Work to do => Copy out all lines that carry the word "into".

-*-

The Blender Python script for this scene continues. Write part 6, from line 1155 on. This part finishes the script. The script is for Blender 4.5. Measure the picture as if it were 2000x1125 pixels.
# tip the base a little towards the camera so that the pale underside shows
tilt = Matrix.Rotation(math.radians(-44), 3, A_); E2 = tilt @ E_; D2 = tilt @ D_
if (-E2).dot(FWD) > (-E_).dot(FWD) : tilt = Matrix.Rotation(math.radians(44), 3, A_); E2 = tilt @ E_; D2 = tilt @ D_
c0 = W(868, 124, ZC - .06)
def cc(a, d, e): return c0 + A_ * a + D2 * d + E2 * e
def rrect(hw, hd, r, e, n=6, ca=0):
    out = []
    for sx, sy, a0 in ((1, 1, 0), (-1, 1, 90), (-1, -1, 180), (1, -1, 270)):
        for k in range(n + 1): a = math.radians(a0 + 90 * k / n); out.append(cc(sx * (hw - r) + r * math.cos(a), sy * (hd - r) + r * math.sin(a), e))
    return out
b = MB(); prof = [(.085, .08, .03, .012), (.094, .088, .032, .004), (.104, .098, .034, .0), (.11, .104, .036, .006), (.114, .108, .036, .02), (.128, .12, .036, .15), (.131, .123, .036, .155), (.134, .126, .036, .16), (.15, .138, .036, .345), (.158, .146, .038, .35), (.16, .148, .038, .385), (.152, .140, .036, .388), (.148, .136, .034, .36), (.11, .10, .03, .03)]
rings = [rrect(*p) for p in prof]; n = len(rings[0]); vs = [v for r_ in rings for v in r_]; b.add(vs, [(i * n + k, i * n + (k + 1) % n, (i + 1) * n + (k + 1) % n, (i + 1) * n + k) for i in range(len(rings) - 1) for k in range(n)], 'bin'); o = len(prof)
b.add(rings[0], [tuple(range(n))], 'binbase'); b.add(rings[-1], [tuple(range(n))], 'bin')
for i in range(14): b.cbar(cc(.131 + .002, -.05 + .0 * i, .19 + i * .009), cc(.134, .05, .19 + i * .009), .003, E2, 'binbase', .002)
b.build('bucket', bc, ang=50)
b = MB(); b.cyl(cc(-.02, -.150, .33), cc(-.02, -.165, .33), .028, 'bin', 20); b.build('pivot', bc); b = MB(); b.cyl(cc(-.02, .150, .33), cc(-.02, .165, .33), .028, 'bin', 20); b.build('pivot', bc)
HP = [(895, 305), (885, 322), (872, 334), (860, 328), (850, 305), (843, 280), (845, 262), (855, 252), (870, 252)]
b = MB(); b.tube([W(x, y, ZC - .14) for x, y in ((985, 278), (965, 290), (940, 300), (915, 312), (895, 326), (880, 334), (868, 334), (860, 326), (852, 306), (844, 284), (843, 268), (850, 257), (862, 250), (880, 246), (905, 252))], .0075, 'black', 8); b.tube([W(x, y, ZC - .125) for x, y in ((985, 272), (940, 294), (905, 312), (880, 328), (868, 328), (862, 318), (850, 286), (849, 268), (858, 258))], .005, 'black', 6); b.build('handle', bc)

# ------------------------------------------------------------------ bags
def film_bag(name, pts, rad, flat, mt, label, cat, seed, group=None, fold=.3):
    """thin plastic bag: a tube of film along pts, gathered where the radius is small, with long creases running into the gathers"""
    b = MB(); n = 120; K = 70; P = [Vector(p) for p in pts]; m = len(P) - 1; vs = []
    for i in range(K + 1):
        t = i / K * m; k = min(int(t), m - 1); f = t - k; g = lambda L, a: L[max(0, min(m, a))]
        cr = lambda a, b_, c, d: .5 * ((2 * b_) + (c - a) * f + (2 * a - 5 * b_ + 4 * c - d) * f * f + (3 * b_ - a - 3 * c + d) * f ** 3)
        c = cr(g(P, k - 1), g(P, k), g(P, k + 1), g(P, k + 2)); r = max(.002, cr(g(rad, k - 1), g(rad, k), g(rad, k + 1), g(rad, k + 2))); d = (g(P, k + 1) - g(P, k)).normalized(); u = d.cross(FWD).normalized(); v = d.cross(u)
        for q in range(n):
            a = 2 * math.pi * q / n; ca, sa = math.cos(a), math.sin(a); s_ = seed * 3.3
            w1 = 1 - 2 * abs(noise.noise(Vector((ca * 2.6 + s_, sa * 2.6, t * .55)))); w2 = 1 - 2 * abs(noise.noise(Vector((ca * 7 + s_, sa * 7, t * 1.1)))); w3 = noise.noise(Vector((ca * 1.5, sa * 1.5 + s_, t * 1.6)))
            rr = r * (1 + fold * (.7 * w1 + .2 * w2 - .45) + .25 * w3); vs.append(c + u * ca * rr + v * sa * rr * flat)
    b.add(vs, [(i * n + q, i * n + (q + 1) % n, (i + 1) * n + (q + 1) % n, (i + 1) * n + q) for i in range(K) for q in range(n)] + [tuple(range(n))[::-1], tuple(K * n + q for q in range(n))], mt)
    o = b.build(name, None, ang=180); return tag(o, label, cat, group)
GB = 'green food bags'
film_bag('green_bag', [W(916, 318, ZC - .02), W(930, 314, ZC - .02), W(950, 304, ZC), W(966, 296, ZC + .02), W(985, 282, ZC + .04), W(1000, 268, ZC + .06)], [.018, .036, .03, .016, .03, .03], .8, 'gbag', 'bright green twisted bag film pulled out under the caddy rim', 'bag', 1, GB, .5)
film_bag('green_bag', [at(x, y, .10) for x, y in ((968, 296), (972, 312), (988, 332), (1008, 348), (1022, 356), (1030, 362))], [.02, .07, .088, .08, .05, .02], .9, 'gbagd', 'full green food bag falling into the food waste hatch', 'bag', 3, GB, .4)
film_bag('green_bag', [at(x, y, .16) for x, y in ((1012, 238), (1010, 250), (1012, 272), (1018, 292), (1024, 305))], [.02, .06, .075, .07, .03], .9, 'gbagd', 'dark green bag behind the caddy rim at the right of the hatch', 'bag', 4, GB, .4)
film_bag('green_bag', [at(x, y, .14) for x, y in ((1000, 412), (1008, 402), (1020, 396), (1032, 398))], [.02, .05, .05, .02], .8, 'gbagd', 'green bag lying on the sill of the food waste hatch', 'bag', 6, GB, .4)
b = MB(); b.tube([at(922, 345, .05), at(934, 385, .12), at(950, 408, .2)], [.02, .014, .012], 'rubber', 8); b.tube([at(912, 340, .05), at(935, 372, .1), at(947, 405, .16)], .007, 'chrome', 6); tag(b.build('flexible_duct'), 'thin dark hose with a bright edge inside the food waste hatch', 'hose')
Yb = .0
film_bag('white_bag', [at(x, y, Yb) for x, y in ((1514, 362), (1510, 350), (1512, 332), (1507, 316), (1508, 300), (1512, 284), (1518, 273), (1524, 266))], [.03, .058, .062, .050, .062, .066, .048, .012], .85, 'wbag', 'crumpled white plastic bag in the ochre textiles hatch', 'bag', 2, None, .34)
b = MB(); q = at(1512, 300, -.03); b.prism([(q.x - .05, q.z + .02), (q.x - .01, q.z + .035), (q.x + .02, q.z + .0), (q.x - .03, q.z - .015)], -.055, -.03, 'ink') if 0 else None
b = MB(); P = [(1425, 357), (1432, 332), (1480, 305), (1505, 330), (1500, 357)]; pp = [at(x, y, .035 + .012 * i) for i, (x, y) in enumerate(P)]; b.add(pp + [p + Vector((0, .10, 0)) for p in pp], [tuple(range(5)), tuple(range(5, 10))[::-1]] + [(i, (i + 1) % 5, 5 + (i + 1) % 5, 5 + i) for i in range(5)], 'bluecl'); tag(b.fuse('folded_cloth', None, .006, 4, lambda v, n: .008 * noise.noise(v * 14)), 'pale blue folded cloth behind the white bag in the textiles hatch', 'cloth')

-*-

Response to this exercise =>
    """thin plastic bag: a tube of film along pts, gathered where the radius is small, with long creases running into the gathers"""
film_bag('green_bag', [at(x, y, .10) for x, y in ((968, 296), (972, 312), (988, 332), (1008, 348), (1022, 356), (1030, 362))], [.02, .07, .088, .08, .05, .02], .9, 'gbagd', 'full green food bag falling into the food waste hatch', 'bag', 3, GB, .4)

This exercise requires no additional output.